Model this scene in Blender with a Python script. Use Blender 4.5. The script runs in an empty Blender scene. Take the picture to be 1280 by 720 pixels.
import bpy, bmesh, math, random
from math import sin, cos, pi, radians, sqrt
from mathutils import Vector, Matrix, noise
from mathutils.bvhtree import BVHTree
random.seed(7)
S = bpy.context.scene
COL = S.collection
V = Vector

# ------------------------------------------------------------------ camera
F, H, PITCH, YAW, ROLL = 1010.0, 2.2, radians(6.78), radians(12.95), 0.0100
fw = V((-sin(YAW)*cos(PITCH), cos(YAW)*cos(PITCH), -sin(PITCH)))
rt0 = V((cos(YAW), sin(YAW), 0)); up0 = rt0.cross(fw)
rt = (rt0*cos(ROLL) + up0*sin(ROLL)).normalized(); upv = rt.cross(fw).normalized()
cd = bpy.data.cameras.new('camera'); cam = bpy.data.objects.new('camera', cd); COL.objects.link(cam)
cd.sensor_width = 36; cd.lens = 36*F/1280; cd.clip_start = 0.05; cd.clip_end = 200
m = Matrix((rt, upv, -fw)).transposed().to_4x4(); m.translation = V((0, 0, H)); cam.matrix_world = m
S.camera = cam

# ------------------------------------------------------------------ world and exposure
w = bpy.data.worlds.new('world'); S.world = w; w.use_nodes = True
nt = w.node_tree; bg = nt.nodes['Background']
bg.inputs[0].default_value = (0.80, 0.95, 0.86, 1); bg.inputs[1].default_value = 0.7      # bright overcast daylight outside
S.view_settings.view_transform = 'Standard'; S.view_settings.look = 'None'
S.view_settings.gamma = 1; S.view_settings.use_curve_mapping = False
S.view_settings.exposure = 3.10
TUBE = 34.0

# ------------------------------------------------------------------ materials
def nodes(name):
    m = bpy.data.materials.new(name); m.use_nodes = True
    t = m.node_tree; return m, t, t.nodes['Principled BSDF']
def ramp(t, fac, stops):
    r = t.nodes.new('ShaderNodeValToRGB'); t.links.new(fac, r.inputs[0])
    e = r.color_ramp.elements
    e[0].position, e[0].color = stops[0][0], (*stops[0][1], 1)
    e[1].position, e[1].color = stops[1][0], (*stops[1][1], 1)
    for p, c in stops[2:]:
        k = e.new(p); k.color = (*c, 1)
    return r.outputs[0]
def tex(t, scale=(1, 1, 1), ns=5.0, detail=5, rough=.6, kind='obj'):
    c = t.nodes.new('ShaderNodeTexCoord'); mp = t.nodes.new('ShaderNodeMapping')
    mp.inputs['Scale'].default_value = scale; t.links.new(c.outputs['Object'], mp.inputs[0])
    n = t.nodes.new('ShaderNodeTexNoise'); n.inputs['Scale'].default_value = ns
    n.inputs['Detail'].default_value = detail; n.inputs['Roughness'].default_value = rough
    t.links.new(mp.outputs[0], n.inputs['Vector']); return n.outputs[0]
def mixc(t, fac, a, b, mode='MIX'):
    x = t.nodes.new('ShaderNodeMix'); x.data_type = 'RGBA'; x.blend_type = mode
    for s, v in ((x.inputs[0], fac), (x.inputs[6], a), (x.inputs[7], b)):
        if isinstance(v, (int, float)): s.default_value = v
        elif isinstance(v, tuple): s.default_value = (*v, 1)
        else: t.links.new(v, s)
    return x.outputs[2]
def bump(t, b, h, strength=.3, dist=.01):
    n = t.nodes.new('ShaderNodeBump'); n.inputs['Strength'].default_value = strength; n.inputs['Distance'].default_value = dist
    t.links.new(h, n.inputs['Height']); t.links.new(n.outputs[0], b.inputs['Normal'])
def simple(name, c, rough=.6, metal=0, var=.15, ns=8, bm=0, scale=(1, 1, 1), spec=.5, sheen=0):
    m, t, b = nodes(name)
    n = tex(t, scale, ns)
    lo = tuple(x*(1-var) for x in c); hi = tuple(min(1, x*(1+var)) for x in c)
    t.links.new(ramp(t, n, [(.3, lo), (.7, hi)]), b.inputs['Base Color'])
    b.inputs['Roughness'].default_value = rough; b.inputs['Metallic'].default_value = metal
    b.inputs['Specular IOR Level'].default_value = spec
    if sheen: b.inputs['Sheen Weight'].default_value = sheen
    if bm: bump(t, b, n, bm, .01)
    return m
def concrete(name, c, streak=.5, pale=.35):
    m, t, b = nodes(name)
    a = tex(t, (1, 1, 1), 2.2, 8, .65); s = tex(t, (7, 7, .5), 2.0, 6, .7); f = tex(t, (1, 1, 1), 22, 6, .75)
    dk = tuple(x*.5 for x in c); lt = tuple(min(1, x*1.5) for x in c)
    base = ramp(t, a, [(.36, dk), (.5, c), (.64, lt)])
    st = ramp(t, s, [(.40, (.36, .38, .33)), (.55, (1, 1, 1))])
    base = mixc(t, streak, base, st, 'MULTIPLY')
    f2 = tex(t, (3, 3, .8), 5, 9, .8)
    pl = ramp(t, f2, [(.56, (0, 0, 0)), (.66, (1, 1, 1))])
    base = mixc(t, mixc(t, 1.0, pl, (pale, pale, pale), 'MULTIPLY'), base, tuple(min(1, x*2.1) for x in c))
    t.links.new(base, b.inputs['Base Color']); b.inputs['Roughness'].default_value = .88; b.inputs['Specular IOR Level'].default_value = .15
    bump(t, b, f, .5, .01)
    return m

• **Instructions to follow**
Output all of the data again. Match it exactly.

• **Solved problem**
Model this scene in Blender with a Python script. Use Blender 4.5. The script runs in an empty Blender scene. Take the picture to be 1280 by 720 pixels.
import bpy, bmesh, math, random
from math import sin, cos, pi, radians, sqrt
from mathutils import Vector, Matrix, noise
from mathutils.bvhtree import BVHTree
random.seed(7)
S = bpy.context.scene
COL = S.collection
V = Vector

# ------------------------------------------------------------------ camera
F, H, PITCH, YAW, ROLL = 1010.0, 2.2, radians(6.78), radians(12.95), 0.0100
fw = V((-sin(YAW)*cos(PITCH), cos(YAW)*cos(PITCH), -sin(PITCH)))
rt0 = V((cos(YAW), sin(YAW), 0)); up0 = rt0.cross(fw)
rt = (rt0*cos(ROLL) + up0*sin(ROLL)).normalized(); upv = rt.cross(fw).normalized()
cd = bpy.data.cameras.new('camera'); cam = bpy.data.objects.new('camera', cd); COL.objects.link(cam)
cd.sensor_width = 36; cd.lens = 36*F/1280; cd.clip_start = 0.05; cd.clip_end = 200
m = Matrix((rt, upv, -fw)).transposed().to_4x4(); m.translation = V((0, 0, H)); cam.matrix_world = m
S.camera = cam

# ------------------------------------------------------------------ world and exposure
w = bpy.data.worlds.new('world'); S.world = w; w.use_nodes = True
nt = w.node_tree; bg = nt.nodes['Background']
bg.inputs[0].default_value = (0.80, 0.95, 0.86, 1); bg.inputs[1].default_value = 0.7      # bright overcast daylight outside
S.view_settings.view_transform = 'Standard'; S.view_settings.look = 'None'
S.view_settings.gamma = 1; S.view_settings.use_curve_mapping = False
S.view_settings.exposure = 3.10
TUBE = 34.0

# ------------------------------------------------------------------ materials
def nodes(name):
    m = bpy.data.materials.new(name); m.use_nodes = True
    t = m.node_tree; return m, t, t.nodes['Principled BSDF']
def ramp(t, fac, stops):
    r = t.nodes.new('ShaderNodeValToRGB'); t.links.new(fac, r.inputs[0])
    e = r.color_ramp.elements
    e[0].position, e[0].color = stops[0][0], (*stops[0][1], 1)
    e[1].position, e[1].color = stops[1][0], (*stops[1][1], 1)
    for p, c in stops[2:]:
        k = e.new(p); k.color = (*c, 1)
    return r.outputs[0]
def tex(t, scale=(1, 1, 1), ns=5.0, detail=5, rough=.6, kind='obj'):
    c = t.nodes.new('ShaderNodeTexCoord'); mp = t.nodes.new('ShaderNodeMapping')
    mp.inputs['Scale'].default_value = scale; t.links.new(c.outputs['Object'], mp.inputs[0])
    n = t.nodes.new('ShaderNodeTexNoise'); n.inputs['Scale'].default_value = ns
    n.inputs['Detail'].default_value = detail; n.inputs['Roughness'].default_value = rough
    t.links.new(mp.outputs[0], n.inputs['Vector']); return n.outputs[0]
def mixc(t, fac, a, b, mode='MIX'):
    x = t.nodes.new('ShaderNodeMix'); x.data_type = 'RGBA'; x.blend_type = mode
    for s, v in ((x.inputs[0], fac), (x.inputs[6], a), (x.inputs[7], b)):
        if isinstance(v, (int, float)): s.default_value = v
        elif isinstance(v, tuple): s.default_value = (*v, 1)
        else: t.links.new(v, s)
    return x.outputs[2]
def bump(t, b, h, strength=.3, dist=.01):
    n = t.nodes.new('ShaderNodeBump'); n.inputs['Strength'].default_value = strength; n.inputs['Distance'].default_value = dist
    t.links.new(h, n.inputs['Height']); t.links.new(n.outputs[0], b.inputs['Normal'])
def simple(name, c, rough=.6, metal=0, var=.15, ns=8, bm=0, scale=(1, 1, 1), spec=.5, sheen=0):
    m, t, b = nodes(name)
    n = tex(t, scale, ns)
    lo = tuple(x*(1-var) for x in c); hi = tuple(min(1, x*(1+var)) for x in c)
    t.links.new(ramp(t, n, [(.3, lo), (.7, hi)]), b.inputs['Base Color'])
    b.inputs['Roughness'].default_value = rough; b.inputs['Metallic'].default_value = metal
    b.inputs['Specular IOR Level'].default_value = spec
    if sheen: b.inputs['Sheen Weight'].default_value = sheen
    if bm: bump(t, b, n, bm, .01)
    return m
def concrete(name, c, streak=.5, pale=.35):
    m, t, b = nodes(name)
    a = tex(t, (1, 1, 1), 2.2, 8, .65); s = tex(t, (7, 7, .5), 2.0, 6, .7); f = tex(t, (1, 1, 1), 22, 6, .75)
    dk = tuple(x*.5 for x in c); lt = tuple(min(1, x*1.5) for x in c)
    base = ramp(t, a, [(.36, dk), (.5, c), (.64, lt)])
    st = ramp(t, s, [(.40, (.36, .38, .33)), (.55, (1, 1, 1))])
    base = mixc(t, streak, base, st, 'MULTIPLY')
    f2 = tex(t, (3, 3, .8), 5, 9, .8)
    pl = ramp(t, f2, [(.56, (0, 0, 0)), (.66, (1, 1, 1))])
    base = mixc(t, mixc(t, 1.0, pl, (pale, pale, pale), 'MULTIPLY'), base, tuple(min(1, x*2.1) for x in c))
    t.links.new(base, b.inputs['Base Color']); b.inputs['Roughness'].default_value = .88; b.inputs['Specular IOR Level'].default_value = .15
    bump(t, b, f, .5, .01)
    return m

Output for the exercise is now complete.